A vibrant community, from this perspective, is permeated by a relentless sense of active compassion in which people help each other to live a life worth living. For me, I think the key word here is "vibrant" since it is possible for communities to be stifling and in some cases painful places to live. To be vibrant in life means to be fully human - to be fully alive. To be fully alive means, by default, that our orientation to other people originates in the power giving, sharing, helping, healing, providing, and caring. If we are vibrant in our beliefs, we not only think and reflect on these ideals, but we actively pursue and live them out in the breadth and depth of everyday life.

My life's work has been focused on one important and powerful question, "How to people learn the things they value most?" A vibrant community is immersed in learning as a means to build others. One of my heros in life is Stephen Biko and one of the most powerful statements he makes is:

"I own this cattle all right, but if someone is starting a house next door, it is custom for me to have empathy with him, it is part of my cultural heritage to set him up, so that my relationship with my property is not so highly individualistic that it seeks to destroy others. I use it to build others."

Biko created one of the most profound and powerful learning environments the world has ever seen. And although he does not use the term "vibrant" as I can recall, I would have to say that he embraced it as a source of design in his life's work. He does use the word "freedom" frequently, and his orientation to freedom is one that originates in giving, sharing, helping, healing, providing, and caring as well. In the end, Biko gave his life to these beliefs.

Stephen Biko's life and the vibrant community he forged in dire circumstances, for me, helps to define what a Hero really is. His is a life that never perishes in our hearts and minds. Biko's ability to activate his beliefs in authentic and practical ways takes us to the source of learning itself. His "classroom" was the full breadth and depth of the reality of his everyday life and his "instructional design" leveraged the entire social, political and economic realities he was immersed in. It is what Jean Vanier might describe as, if I may, becoming fully and completely human.

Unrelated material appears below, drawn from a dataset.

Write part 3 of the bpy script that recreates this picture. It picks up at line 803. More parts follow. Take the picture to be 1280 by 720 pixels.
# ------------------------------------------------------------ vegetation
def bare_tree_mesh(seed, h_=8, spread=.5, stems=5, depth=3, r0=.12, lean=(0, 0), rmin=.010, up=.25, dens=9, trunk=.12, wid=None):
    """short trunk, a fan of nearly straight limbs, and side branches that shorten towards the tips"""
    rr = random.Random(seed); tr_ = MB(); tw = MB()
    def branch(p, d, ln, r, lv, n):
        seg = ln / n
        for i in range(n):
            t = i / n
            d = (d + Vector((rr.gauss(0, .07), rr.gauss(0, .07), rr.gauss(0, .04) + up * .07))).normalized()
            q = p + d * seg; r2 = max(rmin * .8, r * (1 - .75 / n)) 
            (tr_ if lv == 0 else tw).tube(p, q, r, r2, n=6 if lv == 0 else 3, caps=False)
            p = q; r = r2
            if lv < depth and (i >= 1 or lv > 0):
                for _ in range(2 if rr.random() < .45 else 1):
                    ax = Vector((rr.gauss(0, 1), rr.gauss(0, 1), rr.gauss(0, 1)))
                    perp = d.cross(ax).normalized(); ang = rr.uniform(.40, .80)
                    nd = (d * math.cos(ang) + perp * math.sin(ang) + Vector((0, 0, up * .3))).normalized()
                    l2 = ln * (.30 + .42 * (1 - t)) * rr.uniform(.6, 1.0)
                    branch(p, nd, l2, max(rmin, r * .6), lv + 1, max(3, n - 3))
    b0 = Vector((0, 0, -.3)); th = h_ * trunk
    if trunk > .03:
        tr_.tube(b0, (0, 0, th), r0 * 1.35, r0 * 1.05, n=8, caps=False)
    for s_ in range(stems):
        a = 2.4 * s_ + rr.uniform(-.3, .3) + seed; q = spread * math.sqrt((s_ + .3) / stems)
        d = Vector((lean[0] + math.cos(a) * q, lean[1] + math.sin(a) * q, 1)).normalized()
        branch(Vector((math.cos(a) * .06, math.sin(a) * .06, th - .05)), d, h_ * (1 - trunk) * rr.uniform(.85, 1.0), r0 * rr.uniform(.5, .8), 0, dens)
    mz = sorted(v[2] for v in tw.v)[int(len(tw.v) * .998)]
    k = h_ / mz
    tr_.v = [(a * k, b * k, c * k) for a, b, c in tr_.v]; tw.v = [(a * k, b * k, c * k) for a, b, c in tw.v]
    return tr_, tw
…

I agree with Joseph Campbell's comment in The Power of Myth that we have, in many ways, lost our heros in life. In my own work, one idea that I have focused on is that narratives that serve to inform our lives and help us to live a life worth living are the nucleus and true source of design in learning. Information, knowledge, skills and technology are important, but not centre-stage. If we are to explore vibrant communties then I think in some way we are directly interfacing with the lives of real people in real situations - their successes, their failures, their happiness, their pain and suffering. These are models we can learn from to inspire a greater sense of belonging in communties by embracing their experiences as much as humanly possible and finding practical ways of applying the lessons they have to teach us in our own reality.

One important sense of a vibrant community is to think about it as a way of belonging that is practical and authentic. In Vanier's words, it is a way of becoming human. Learning in a vibrant community is a means to cull the best elements from all dimensions of our society (cultural, artistic, social, political, economic) in order to relentlessly inspire this sense of belonging and promote an orientation to living that, in Stephen Biko's words, helps to build others. Both Vanier and Biko found ways to work in collaboration with all sectors, designed business strategies to reduce poverty, built new kinds of community assets, and, even more profoundly, elevated the power of learning for all people regardless of their walk in life.